14.1 The failure by the Business to enforce any provisions of these terms and conditions shall not be treated as a waiver of that provision, nor shall it affect the Business’s right to subsequently enforce that provision. If any provisions of these terms and conditions shall be invalid, void, illegal or unenforceable the validity, existence, legality and enforceability of the remaining provisions shall not be affected, prejudiced or impaired.

14.2 These terms and conditions and any contract to which they apply shall be governed by the laws of New South Wales, the state in which the Business has its principal place of business and are subject to the jurisdiction of the courts in that state.

14.3 The Business shall be under no liability whatsoever to the Client for any indirect and/or consequential loss and/or expense (including loss of profit) suffered by the Client arising out a breach by the Business of these terms and conditions (alternatively the Business’s liability shall be limited to damages which under no circumstances shall exceed the Price of the Services).

14.4 The Client shall not be entitled to set off against, or deduct from the Price, any sums owed or claimed to be owed to the Client by the Business nor to withhold payment of any invoice because part of that invoice is in dispute.

14.5 The Business may license or sub-contract any of its rights and obligations without the Client’s consent.
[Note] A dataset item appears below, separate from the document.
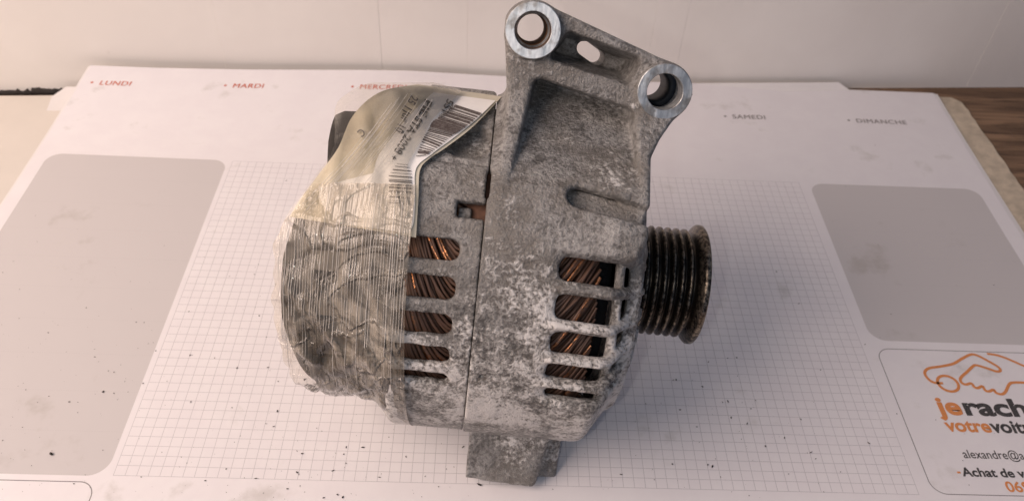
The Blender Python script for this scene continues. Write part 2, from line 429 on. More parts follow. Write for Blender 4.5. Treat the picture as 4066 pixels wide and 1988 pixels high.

14.6 The Client agrees that the Business may amend these terms and conditions at any time. If the Business makes a change to these terms and conditions, then that change will take effect from the date which the Business notifies that Client of such change. The Client will be taken to have accepted such changes if the Client makes a further request for the Business to provide any Services to the client.

14.7 Neither party shall be liable for any default due to any act of God, war, terrorism, strike, lock-out, industrial action, fire, flood, storm or other event beyond the reasonable control of either party.
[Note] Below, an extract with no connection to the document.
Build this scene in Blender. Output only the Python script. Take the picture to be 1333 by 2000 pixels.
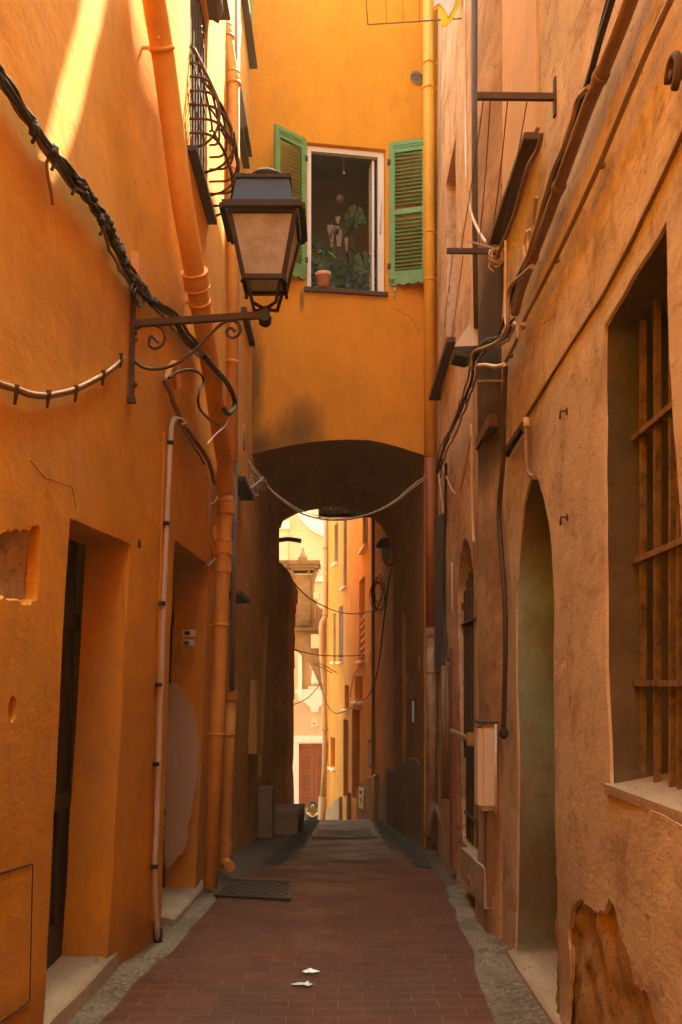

14.8 The Client warrants that it has the power to enter into this agreement and has obtained all necessary authorisations to allow it to do so, it is not insolvent and that this agreement creates binding and valid legal obligations on it.

14.9 We make no warranties that the Services are fit for purpose.

14.10 We are not liable for any injury, death or other damage that arises during the installation of our Services nor from the use of our Services.

14.11 If any term in this agreement is found to be legally void, invalid or unenforceable this does not void the remaining terms of the agreement.

14.12 Any disagreement is to be attempted to be resolved by mediation at the Client’s expense prior to legal proceedings being commenced.


15. Limitation of Liability

15.1 The Client hereby disclaims any right to sue for damages or to claim restitution arising out of any inadvertent misrepresentation made to the Client by the Business and the Client acknowledges that the Services were availed relying solely upon the Client’s skill and judgment.

15.2 Insofar as the Client, notwithstanding provisions of this clause, may have any claim for damages against the Business, its servants or agents either on contract or in tort and whether arising from negligence or otherwise (it being the intention of this clause that no such damages may be recovered) the same shall be limited to an amount of Services actually paid by the Client in respect of that portion of the particular Services which gave rise to such claim.